### [What the task requires]
Will you quote precisely the lines that run from the top of the material below to the line containing "mid_el = np.degrees(np.arctan2(Z - 1.6, D))", both ends included?

### [Extracted records]
* Start *

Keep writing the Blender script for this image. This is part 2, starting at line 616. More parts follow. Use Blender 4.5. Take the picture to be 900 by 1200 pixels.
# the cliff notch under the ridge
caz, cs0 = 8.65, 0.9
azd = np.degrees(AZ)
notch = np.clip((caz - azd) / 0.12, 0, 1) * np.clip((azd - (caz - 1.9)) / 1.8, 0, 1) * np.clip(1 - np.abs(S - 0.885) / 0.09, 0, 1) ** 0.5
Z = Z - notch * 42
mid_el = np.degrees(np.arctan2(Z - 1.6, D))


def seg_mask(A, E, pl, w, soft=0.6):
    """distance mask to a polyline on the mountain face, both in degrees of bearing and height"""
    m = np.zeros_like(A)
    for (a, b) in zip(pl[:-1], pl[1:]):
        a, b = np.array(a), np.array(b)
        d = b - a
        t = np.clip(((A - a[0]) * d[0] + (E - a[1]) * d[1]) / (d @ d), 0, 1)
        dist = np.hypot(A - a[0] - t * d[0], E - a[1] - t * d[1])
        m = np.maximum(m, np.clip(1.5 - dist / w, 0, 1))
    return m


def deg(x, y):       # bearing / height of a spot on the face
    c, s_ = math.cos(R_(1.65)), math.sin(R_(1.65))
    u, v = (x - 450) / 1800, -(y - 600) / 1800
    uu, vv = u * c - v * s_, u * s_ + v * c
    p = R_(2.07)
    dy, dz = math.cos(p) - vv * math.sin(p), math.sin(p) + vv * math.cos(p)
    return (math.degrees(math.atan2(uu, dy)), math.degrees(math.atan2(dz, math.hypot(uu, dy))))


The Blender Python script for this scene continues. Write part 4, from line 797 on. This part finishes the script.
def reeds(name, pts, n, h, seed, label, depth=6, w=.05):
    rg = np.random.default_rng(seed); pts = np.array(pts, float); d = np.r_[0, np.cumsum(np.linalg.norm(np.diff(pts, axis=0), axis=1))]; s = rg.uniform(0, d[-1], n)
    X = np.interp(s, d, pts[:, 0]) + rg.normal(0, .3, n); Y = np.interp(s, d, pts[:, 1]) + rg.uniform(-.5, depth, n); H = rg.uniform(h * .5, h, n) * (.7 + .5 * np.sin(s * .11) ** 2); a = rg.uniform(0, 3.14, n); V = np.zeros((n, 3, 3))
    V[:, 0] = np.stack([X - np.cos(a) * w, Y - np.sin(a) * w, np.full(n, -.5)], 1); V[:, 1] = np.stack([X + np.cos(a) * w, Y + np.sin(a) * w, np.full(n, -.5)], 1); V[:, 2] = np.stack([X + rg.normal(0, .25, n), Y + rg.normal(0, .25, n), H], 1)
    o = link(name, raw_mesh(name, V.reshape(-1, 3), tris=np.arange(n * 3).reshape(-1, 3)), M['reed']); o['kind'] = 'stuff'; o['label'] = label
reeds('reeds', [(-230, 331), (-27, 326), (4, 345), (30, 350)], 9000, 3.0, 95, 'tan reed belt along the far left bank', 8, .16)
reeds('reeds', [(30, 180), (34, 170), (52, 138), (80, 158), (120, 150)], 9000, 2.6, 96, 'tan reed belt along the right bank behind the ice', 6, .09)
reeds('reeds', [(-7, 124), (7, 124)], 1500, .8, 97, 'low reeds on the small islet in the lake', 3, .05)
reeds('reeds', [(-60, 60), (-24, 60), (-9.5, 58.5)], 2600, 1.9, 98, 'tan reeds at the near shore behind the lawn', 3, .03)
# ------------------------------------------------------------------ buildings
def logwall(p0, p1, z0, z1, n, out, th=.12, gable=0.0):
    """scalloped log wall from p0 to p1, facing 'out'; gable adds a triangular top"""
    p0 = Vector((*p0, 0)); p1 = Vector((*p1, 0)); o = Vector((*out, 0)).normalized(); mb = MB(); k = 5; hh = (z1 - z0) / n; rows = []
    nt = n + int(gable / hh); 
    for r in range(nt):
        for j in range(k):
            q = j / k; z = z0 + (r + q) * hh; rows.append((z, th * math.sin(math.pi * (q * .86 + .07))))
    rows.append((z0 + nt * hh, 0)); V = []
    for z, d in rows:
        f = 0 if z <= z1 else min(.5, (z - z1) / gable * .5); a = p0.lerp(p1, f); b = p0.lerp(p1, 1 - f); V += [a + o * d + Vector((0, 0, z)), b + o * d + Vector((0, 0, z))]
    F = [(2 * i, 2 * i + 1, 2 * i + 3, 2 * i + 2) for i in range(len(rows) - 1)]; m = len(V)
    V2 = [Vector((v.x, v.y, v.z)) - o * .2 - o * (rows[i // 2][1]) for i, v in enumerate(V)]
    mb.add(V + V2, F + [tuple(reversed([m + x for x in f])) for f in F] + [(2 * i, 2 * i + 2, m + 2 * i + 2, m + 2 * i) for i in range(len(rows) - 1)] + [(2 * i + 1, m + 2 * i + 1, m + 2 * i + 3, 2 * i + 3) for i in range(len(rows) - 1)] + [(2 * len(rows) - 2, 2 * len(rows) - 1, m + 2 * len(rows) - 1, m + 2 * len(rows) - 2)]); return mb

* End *

### [Worked solution]
Keep writing the Blender script for this image. This is part 2, starting at line 616. More parts follow. Use Blender 4.5. Take the picture to be 900 by 1200 pixels.
# the cliff notch under the ridge
caz, cs0 = 8.65, 0.9
azd = np.degrees(AZ)
notch = np.clip((caz - azd) / 0.12, 0, 1) * np.clip((azd - (caz - 1.9)) / 1.8, 0, 1) * np.clip(1 - np.abs(S - 0.885) / 0.09, 0, 1) ** 0.5
Z = Z - notch * 42
mid_el = np.degrees(np.arctan2(Z - 1.6, D))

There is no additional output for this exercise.